### Written exercise
Output all the data exactly. Pictures do not belong in the copy.

### Source records
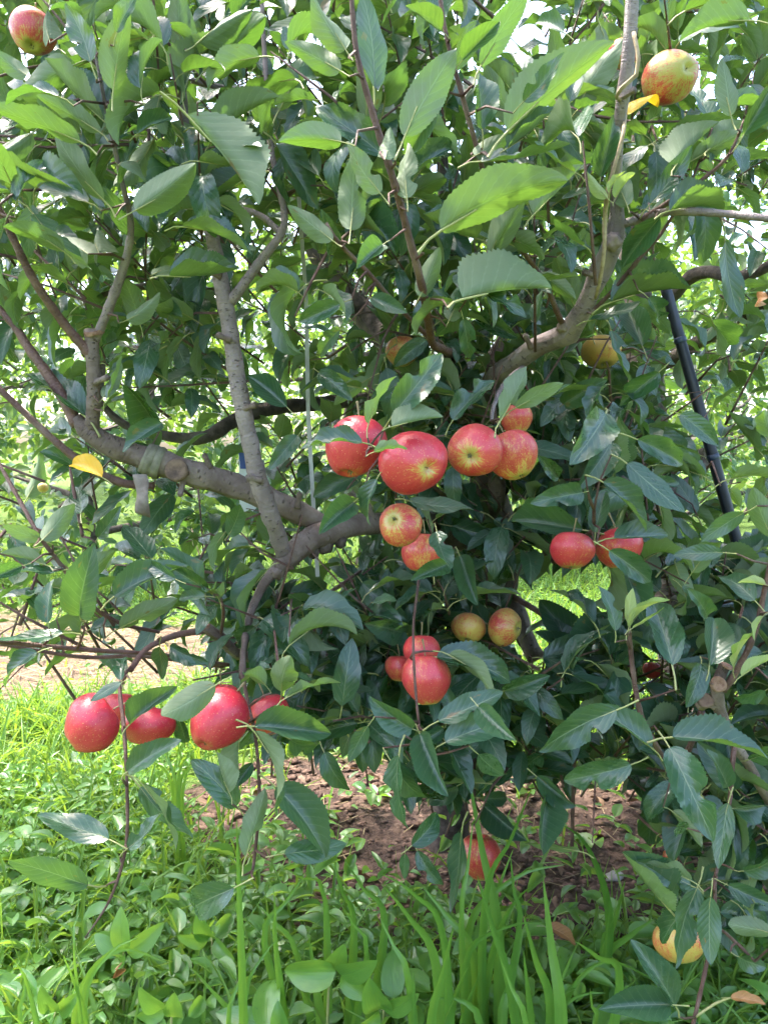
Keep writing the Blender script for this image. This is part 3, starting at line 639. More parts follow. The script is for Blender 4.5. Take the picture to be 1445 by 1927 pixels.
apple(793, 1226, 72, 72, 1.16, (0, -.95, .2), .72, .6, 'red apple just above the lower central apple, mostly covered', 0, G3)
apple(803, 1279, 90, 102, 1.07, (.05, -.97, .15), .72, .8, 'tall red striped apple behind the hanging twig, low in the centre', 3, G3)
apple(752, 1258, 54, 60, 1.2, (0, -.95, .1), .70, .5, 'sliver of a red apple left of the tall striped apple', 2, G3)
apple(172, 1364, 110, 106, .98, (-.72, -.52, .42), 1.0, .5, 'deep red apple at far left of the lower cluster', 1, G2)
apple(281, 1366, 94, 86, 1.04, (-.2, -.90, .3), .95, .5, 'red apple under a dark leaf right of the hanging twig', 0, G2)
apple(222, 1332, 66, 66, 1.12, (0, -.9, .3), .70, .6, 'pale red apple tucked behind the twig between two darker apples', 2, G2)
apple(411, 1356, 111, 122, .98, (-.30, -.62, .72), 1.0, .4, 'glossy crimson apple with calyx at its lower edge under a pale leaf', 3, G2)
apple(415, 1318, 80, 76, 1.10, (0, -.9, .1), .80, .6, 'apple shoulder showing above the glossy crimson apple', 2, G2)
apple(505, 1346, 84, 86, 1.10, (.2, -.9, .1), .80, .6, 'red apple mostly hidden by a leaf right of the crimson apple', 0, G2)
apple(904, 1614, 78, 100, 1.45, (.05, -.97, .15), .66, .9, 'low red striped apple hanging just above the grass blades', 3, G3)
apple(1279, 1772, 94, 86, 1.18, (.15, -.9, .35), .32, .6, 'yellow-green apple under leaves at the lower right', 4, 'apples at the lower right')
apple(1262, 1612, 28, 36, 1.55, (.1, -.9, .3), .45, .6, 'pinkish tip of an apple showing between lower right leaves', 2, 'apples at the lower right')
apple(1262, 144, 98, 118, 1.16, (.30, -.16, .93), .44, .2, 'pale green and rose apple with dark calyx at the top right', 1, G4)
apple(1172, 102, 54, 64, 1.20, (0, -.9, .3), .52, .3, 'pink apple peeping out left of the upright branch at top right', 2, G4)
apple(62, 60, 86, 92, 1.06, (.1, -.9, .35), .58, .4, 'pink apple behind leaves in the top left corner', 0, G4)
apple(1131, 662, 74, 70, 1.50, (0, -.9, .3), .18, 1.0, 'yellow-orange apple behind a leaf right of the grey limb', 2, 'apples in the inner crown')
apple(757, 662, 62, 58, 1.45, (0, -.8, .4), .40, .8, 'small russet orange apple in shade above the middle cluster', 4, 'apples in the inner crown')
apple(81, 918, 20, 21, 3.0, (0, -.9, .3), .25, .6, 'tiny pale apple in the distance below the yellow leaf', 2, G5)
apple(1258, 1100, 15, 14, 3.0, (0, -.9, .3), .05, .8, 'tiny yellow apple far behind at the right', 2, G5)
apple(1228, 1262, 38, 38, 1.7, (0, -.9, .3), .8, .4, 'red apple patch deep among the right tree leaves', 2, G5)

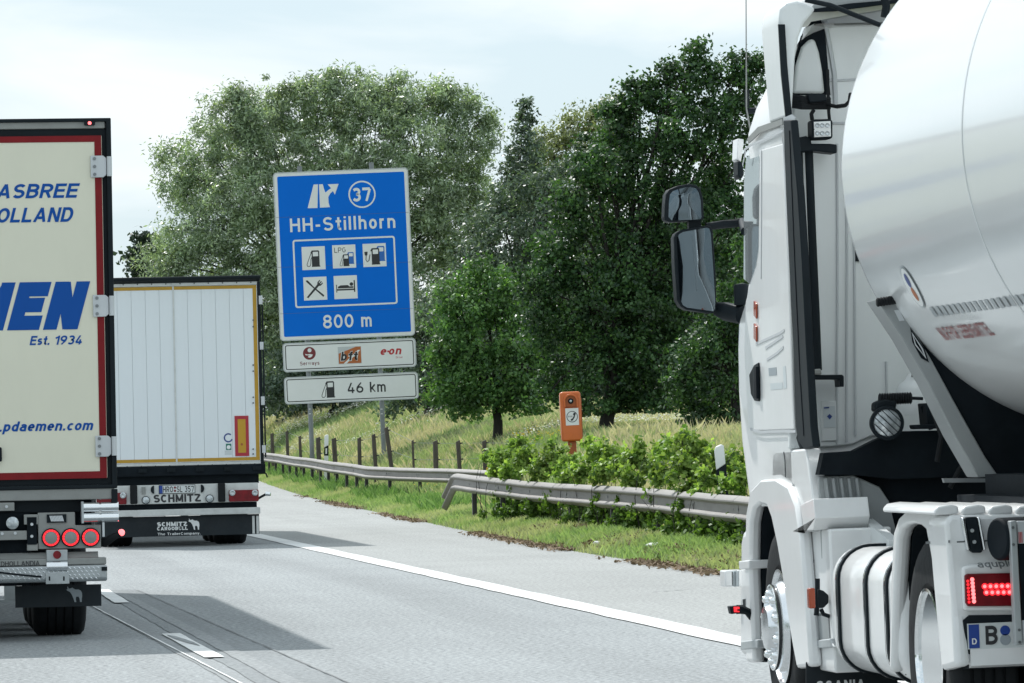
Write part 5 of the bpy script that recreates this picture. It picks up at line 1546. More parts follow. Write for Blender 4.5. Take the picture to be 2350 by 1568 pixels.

### Answer to the task
Keep writing the Blender script for this image. This is part 3, starting at line 639. More parts follow. The script is for Blender 4.5. Take the picture to be 1445 by 1927 pixels.
apple(793, 1226, 72, 72, 1.16, (0, -.95, .2), .72, .6, 'red apple just above the lower central apple, mostly covered', 0, G3)
apple(803, 1279, 90, 102, 1.07, (.05, -.97, .15), .72, .8, 'tall red striped apple behind the hanging twig, low in the centre', 3, G3)
apple(752, 1258, 54, 60, 1.2, (0, -.95, .1), .70, .5, 'sliver of a red apple left of the tall striped apple', 2, G3)
apple(172, 1364, 110, 106, .98, (-.72, -.52, .42), 1.0, .5, 'deep red apple at far left of the lower cluster', 1, G2)
apple(281, 1366, 94, 86, 1.04, (-.2, -.90, .3), .95, .5, 'red apple under a dark leaf right of the hanging twig', 0, G2)
apple(222, 1332, 66, 66, 1.12, (0, -.9, .3), .70, .6, 'pale red apple tucked behind the twig between two darker apples', 2, G2)
apple(411, 1356, 111, 122, .98, (-.30, -.62, .72), 1.0, .4, 'glossy crimson apple with calyx at its lower edge under a pale leaf', 3, G2)
apple(415, 1318, 80, 76, 1.10, (0, -.9, .1), .80, .6, 'apple shoulder showing above the glossy crimson apple', 2, G2)
apple(505, 1346, 84, 86, 1.10, (.2, -.9, .1), .80, .6, 'red apple mostly hidden by a leaf right of the crimson apple', 0, G2)
apple(904, 1614, 78, 100, 1.45, (.05, -.97, .15), .66, .9, 'low red striped apple hanging just above the grass blades', 3, G3)
apple(1279, 1772, 94, 86, 1.18, (.15, -.9, .35), .32, .6, 'yellow-green apple under leaves at the lower right', 4, 'apples at the lower right')
apple(1262, 1612, 28, 36, 1.55, (.1, -.9, .3), .45, .6, 'pinkish tip of an apple showing between lower right leaves', 2, 'apples at the lower right')
apple(1262, 144, 98, 118, 1.16, (.30, -.16, .93), .44, .2, 'pale green and rose apple with dark calyx at the top right', 1, G4)
apple(1172, 102, 54, 64, 1.20, (0, -.9, .3), .52, .3, 'pink apple peeping out left of the upright branch at top right', 2, G4)
apple(62, 60, 86, 92, 1.06, (.1, -.9, .35), .58, .4, 'pink apple behind leaves in the top left corner', 0, G4)
apple(1131, 662, 74, 70, 1.50, (0, -.9, .3), .18, 1.0, 'yellow-orange apple behind a leaf right of the grey limb', 2, 'apples in the inner crown')
apple(757, 662, 62, 58, 1.45, (0, -.8, .4), .40, .8, 'small russet orange apple in shade above the middle cluster', 4, 'apples in the inner crown')
apple(81, 918, 20, 21, 3.0, (0, -.9, .3), .25, .6, 'tiny pale apple in the distance below the yellow leaf', 2, G5)
apple(1258, 1100, 15, 14, 3.0, (0, -.9, .3), .05, .8, 'tiny yellow apple far behind at the right', 2, G5)
apple(1228, 1262, 38, 38, 1.7, (0, -.9, .3), .8, .4, 'red apple patch deep among the right tree leaves', 2, G5)

Write part 5 of the bpy script that recreates this picture. It picks up at line 1546. More parts follow. Write for Blender 4.5. Take the picture to be 2350 by 1568 pixels.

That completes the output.